Advice & Features Articles

How to Take the Heat Out of Divorce

By Paula Bennett | Contributor

Try as we might, it is seemingly impossible to stay cool in the heat of a Texas summer. But over time, we’ve all learned the little tricks – time at the pool, trips to our favorite sno-cone stand, hanging out at the ice skating rink, or just cranking the air conditioning down several degrees – to help take the edge off. 

These tricks, however, just help with the physical discomfort. The summer also tends to shorten the emotional fuses that lead to temper meltdowns. For those going through a separation or divorce that can lead to disastrous outcomes, so finding a way to dial back the anger and vitriol in your interactions is imperative. 

As a family law attorney, I have seen first-hand how stressful the process is on my clients, especially in high conflict cases. Emotions roil out of control without warning, particularly when children are involved. And while every divorce is different, you owe it to yourself to learn to anticipate and cope with emotional triggers so that you can brace yourself for what lies ahead. When issues during the divorce often lead to disputes, there are practical methods to follow in order to take the heat out of the divorce.

Communicate Nicely

Whatever comes your way, try to stay calm during communications with your soon-to-be ex. It won’t always be easy, and there will unquestionably be challenging moments during your interactions, but avoid raising your voice and throwing insults. If you feel your spouse is acting cruel and manipulative, there is no benefit to responding in kind. Stay on course, and don’t change your character to respond to their negative treatment of you. Remember, your response will likely be shown to a judge at some point during the case.

You will have many conflicting feelings to sort through, but it will be most beneficial if you can work through them yourself. Getting mad at your former partner will not help you heal. Never take your anger or disappointment out on your children. Seeking professional guidance can also help with the emotional toll that comes with divorce.

Be prepared

When you know that your marriage is truly ending, and you hope an amicable end to the union can be reached, you still need to prepare yourself for the process ahead. Become familiar with the steps of divorce. Some of the questions to consider are: 

• What should I expect? 

• How will our property be divided?

• Can I get alimony?

• What will happen to our children?

Know Your Attorney

Find an attorney who you trust. When choosing the right lawyer for your needs, do your research. Is the attorney board certified in Family Law? What is the billing structure? Other questions to consider: 

• How long does the divorce process take?

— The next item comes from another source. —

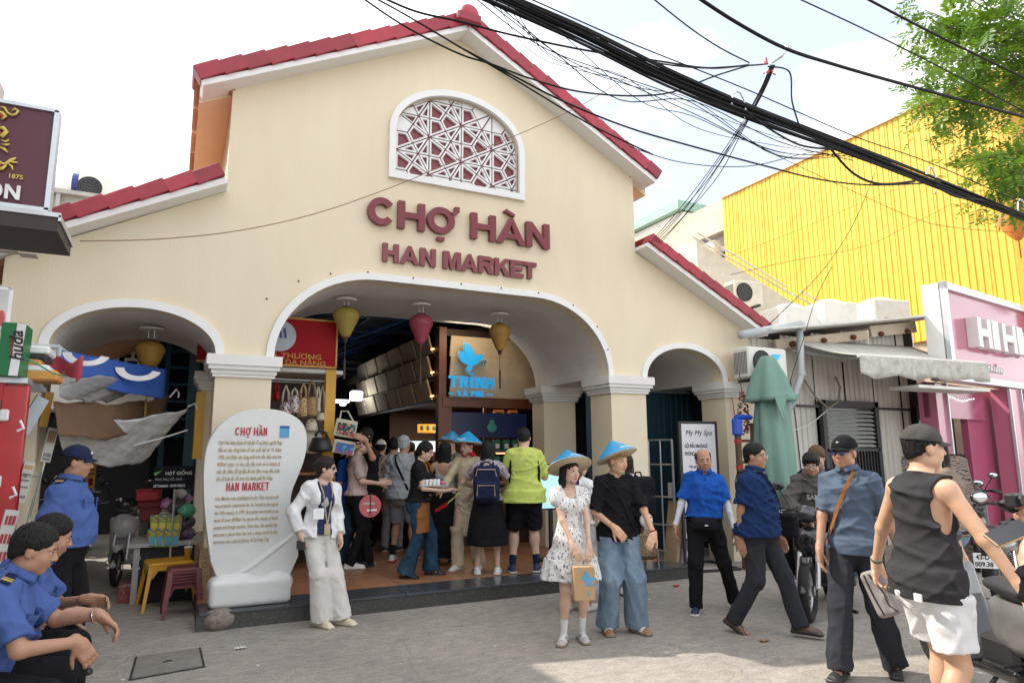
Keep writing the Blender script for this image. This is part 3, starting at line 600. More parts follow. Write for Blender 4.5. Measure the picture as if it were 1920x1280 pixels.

• What do I need to do to protect myself now?

Keep in mind that information presented and discussed in an attorney-client consultation is confidential. The more information you provide to your attorney up front, the more it will help with the process. 

Know Your Financial Situation

When going through a divorce, knowing your financial situation and keeping a record of all your bills are essential. If you are not the person in the marriage who was responsible for the monthly budget, that’s okay. Start building a budget that will give you a clear forecast of your monetary expenses with the expectation that you will need to take a deeper dive sooner rather than later. 

Child Custody 

Your children’s well-being will likely be your primary focus throughout the entire process. They will be impacted by every decision made in the divorce. Talk to your spouse about what you both need to keep the best interests of your children at the forefront of everything you do. If you are not communicating with your spouse, then take that discussion to your lawyer to determine the best custody arrangement for your children.Try not to discuss the divorce in front of your children. You want to contribute to a positive, emotional state and set a good example of how to cope with negative situations.

Remember, divorce is a part of life that you can, and will, get through. It’s not the end, but possibly the beginning of a better chapter in your life.